© JUNGE FREIHEIT Verlag GmbH & Co. KG www.jungefreiheit.de 07/20 / 07. Februar 2020

Mit Cum-Ex-Aktiendeals wurde der Fiskus um Milliarden geprellt
Verschleppung droht
Kay Gottschalk

Ein Milliarden-Skandal spielt sich seit Jahren vor den Augen der Regierenden und der Aufsichtsbehörden ab. Vielleicht kann aber das Verfahren vor dem Landgericht in Bonn einige Fragen klären, zu denen die Bundesregierung bislang keine Antwort geben kann oder will. Einen Hoffnungsschimmer stellt die Aussage des Vorsitzenden Richters Roland Zickler dar: „Cum-Ex-Geschäfte in der hier angeklagten Konstellation sind strafbar.“ Was jedoch noch lange keinen Schuldspruch der beiden Angeklagten bedeutet.

Alle Steuerbetrügereien rund um das Dividendenstripping – die Kombination aus dem Verkauf einer Aktie kurz vor der Dividendenzahlung und Rückkauf derselben Aktie kurz nach dem Dividendentermin – werden unter dem Schlagwort „Cum-Ex“ zusammengefaßt und sie stehen sinnbildlich für Chaos, Unfähigkeit und Mißstände. Eine treffendere Zustandsbeschreibung gibt es nicht. Denn wohl seit Jahrzehnten wurden so Milliarden und Abermilliarden an Steuergeldern vermeintlich „zurückgefordert“. Das Geld kam faktisch von den weniger börsenaffinen Bürgern, etwa via Umsatz- oder Lohn- und Energiesteuern, die über zwei Drittel der Bundeseinnahmen ausmachen.

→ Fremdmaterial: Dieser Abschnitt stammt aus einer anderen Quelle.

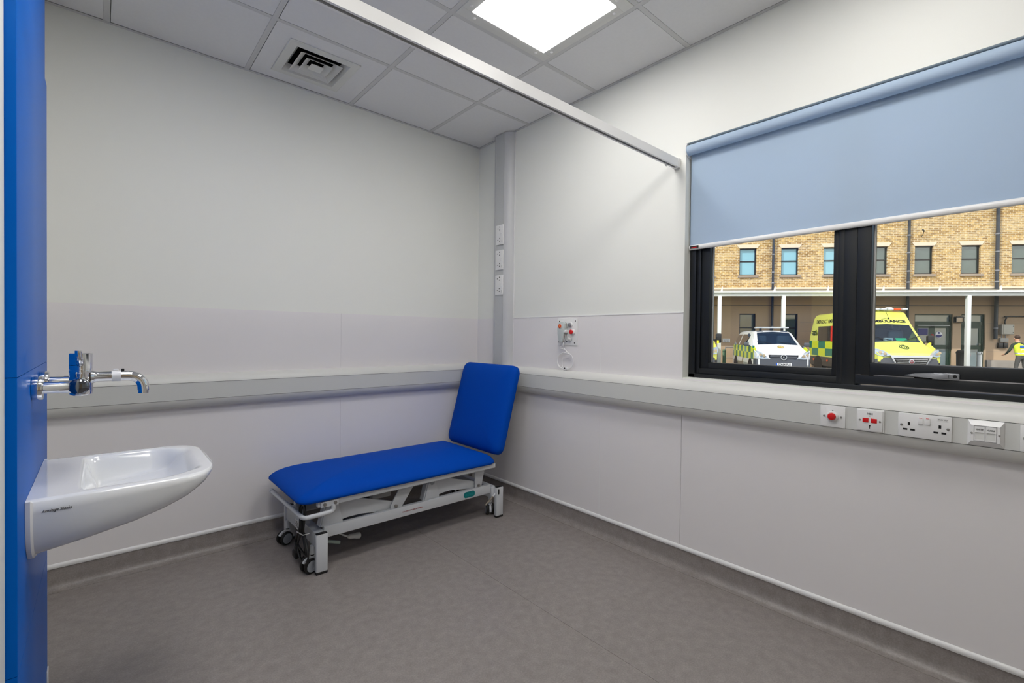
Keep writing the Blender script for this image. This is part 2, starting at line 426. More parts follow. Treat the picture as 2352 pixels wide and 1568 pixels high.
# ------------------------------------------------------------------ sockets on the trunking
def pins(g, cy, cz, vert=False, mi=1, x=-.0699):
    """three pin holes; vert turns the outlet on its side"""
    for du, dv, w, h in ((0, .0115, .0034, .0062), (-.0105, -.0095, .0062, .0034), (.0105, -.0095, .0062, .0034)):
        if vert: du, dv, w, h = -dv, du, h*.72, w*.72
        g.box(x-.0006, x+.001, cy-du-w, cy-du+w, cz+dv-h*.9, cz+dv+h*.9, mi=mi)
def screw(g, x, y, z, r=.0042):
    g.cyl((x+.001, y, z), (x-.0015, y, z), r, n=14, bev=.0005); return g
def double_socket_v(zc, label):
    t = thing('double_socket', label, 'socket', (-.0605, -.343, zc), group='double sockets up the vertical trunking')
    g = G(); g.box(-.069, -.0606, -.343-.043, -.343+.043, zc-.073, zc+.073, .002); g.build('plate', M['white'], t)
    for s in (.046, -.037):
        g = G(); pins(g, -.343+.004, zc+s, True, 0); g.build('pin_holes', M['black'], t, smooth=False)
    for s in (.010, -.006):
        g = G(); g.box(-.0715, -.069, -.343-.031, -.343-.012, zc+s-.006, zc+s+.006, .001); g.build('rocker_switch', M['white'], t)
    g = G(); g.box(-.0697, -.069, -.343-.034, -.343-.026, zc-.058, zc-.040); g.build('sticker', M['lid'], t)
double_socket_v(1.95, 'topmost of three white double sockets on the vertical corner trunking')
double_socket_v(1.765, 'middle of three white double sockets on the vertical corner trunking')
double_socket_v(1.58, 'lowest of three white double sockets on the vertical corner trunking')

# emergency push button
t = thing('call_button', 'red round push button on a white plate, left end of trunking row', 'button', (-.0605, -2.463, .894))
g = G(); g.box(-.0665, -.0606, -2.506, -2.420, .851, .937, .0012); g.build('plate', M['white'], t)
g = G(); g.lathe([(.021, 0), (.021, .006), (.018, .010), (.0155, .0105)], (-.0665, -2.463, .895), (-1, 0, 0)); g.build('bezel', M['white'], t)
g = G(); g.lathe([(.0145, 0), (.0145, .007), (.012, .011), (.006, .0128), (.001, .013)], (-.0765, -2.463, .895), (-1, 0, 0)); g.build('button', M['red'], t)
g = G(); screw(g, -.0665, -2.434, .894).build('screw', M['steel'], t); g = G(); screw(g, -.0665, -2.492, .894).build('screw', M['steel'], t)
g = G(); g.cyl((-.0668, -2.463, .918), (-.0672, -2.463, .918), .0028, n=12); g.build('indicator', M['grey'], t)

# alarm key-switch plate marked 1001
t = thing('alarm_plate', 'white alarm plate marked 1001 with two red windows and keyhole', 'alarm plate', (-.0605, -2.586, .895))
g = G(); g.box(-.068, -.0606, -2.629, -2.543, .852, .938, .002); g.box(-.0735, -.068, -2.6255, -2.5465, .8555, .9345, .0015); g.build('plate', M['white'], t)
g = G(); text(g, '1001', .0105, (-.0738, -2.586, .921), RIGHTW, bold=.0002); g.build('number', M['ink'], t, smooth=False)
for yy in (-2.573, -2.599):
    g = G(); g.box(-.0755, -.0735, yy-.0092, yy+.0092, .888, .9045, .0006); g.build('red_window', M['red'], t)
g = G(); g.cyl((-.0738, -2.586, .876), (-.074, -2.586, .876), .003, n=12); g.box(-.0742, -.0736, -2.5872, -2.5848, .865, .877); g.build('keyhole', M['black'], t); g = G(); g.cyl((-.0738, -2.586, .912), (-.074, -2.586, .912), .001, n=8); g.build('indicator', M['black'], t)
g = G(); screw(g, -.0735, -2.555, .8955, .0036).build('screw', M['steel'], t); g = G(); screw(g, -.0735, -2.617, .8955, .0036).build('screw', M['steel'], t)

# twin switched socket
def double_socket_h(y0, label):
    yc = y0-.073; z = .8955
    t = thing('double_socket', label, 'socket', (-.0605, yc, z), group='sockets in the window trunking')
    g = G(); g.box(-.0695, -.0606, yc-.073, yc+.073, z-.043, z+.043, .0022); g.build('plate', M['white'], t)
    for dy in (.042, -.042):
        g = G(); pins(g, yc+dy, z-.006, mi=0, x=-.0697); g.build('pin_holes', M['black'], t, smooth=False)
    for dy in (.0095, -.0095):
        g = G(); g.box(-.0735, -.0694, yc+dy-.0072, yc+dy+.0072, z+.007, z+.032, .0015)
        sw = g.build('rocker_switch', M['white'], t)
        g = G(); g.box(-.0739, -.0732, yc+dy-.0045, yc+dy+.0045, z+.0295, z+.0315); g.build('red_mark', M['red'], sw)
    g = G(); screw(g, -.0695, yc+.063, z).build('screw', M['steel'], t); g = G(); screw(g, -.0695, yc-.063, z).build('screw', M['steel'], t)
    g = G(); g.box(-.0699, -.0694, yc-.064, yc-.034, z+.025, z+.037); lb = g.build('label_sticker', M['white'], t, smooth=False)
    g = G(); text(g, 'DB/P1 1/L3', .0052, (-.0701, yc-.049, z+.031), RIGHTW); g.build('label_text', M['ink'], lb, smooth=False)
    return t
double_socket_h(-2.67, 'white double switched socket between alarm plate and data outlet')
double_socket_h(-2.976, 'white double socket cut off by the right edge of the photo')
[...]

Beim Cum-Ex-Skandal haben die Merkel-Kabinette vollständig versagt. Erst 2012 und 2016 wurden die gröbsten Schlupflöcher gestopft. Experten schätzen den Gesamtschaden für den deutschen Fiskus aus den Manipulationen von Banken und Anlegern um Cum-Ex, Cum-Cum und Cum-Fake auf über 30 Milliarden Euro. Vielleicht werden deshalb keine validen Zahlen genannt. Sicher, die Tatsachen könnten wehtun. Aber nur mit dem Mut zur Wahrheit läßt sich eine echte Aufklärung betreiben – und dieser Steuerraub wirklich bekämpfen. So ließe sich auch endlich der ehrliche Steuerzahler entlasten.

Doch auch der Cum-Ex-Untersuchungsausschuß aus der vergangenen Legislaturperiode, der immerhin einen über tausend Seiten langen Bericht zustande bekam, konnte das Steuerproblem nicht lösen. Positiv ist, daß der Bundestag der Überweisung in den federführenden Finanzausschuß zugestimmt hat, so daß dieses Thema und ähnliche Fälle nochmals ausführlich behandelt werden können. Dennoch stellt sich aber weiterhin die Frage, seit wann die Bundesregierung und die zuständigen Minister von der Misere wissen.

Mit Blick auf die Verjährung kann diese Frage brisant werden. Denn dann ist die Einziehung der unrechtmäßig erhaltenen Steuererstattungen nach dem Strafrecht ausgeschlossen. Daher ist unabdingbar, daß zukünftig jede Art von illegaler Steuergestaltung, -verkürzung und -hinterziehung mit allen nationalen Mitteln bekämpft werden muß. Dazu braucht die Bundesregierung weiterhin Druck, und ihr muß dabei kritisch auf die Finger geschaut werden.






Kay Gottschalk ist AfD-Bundestagsabgeordneter und Mitglied im Finanzausschuß.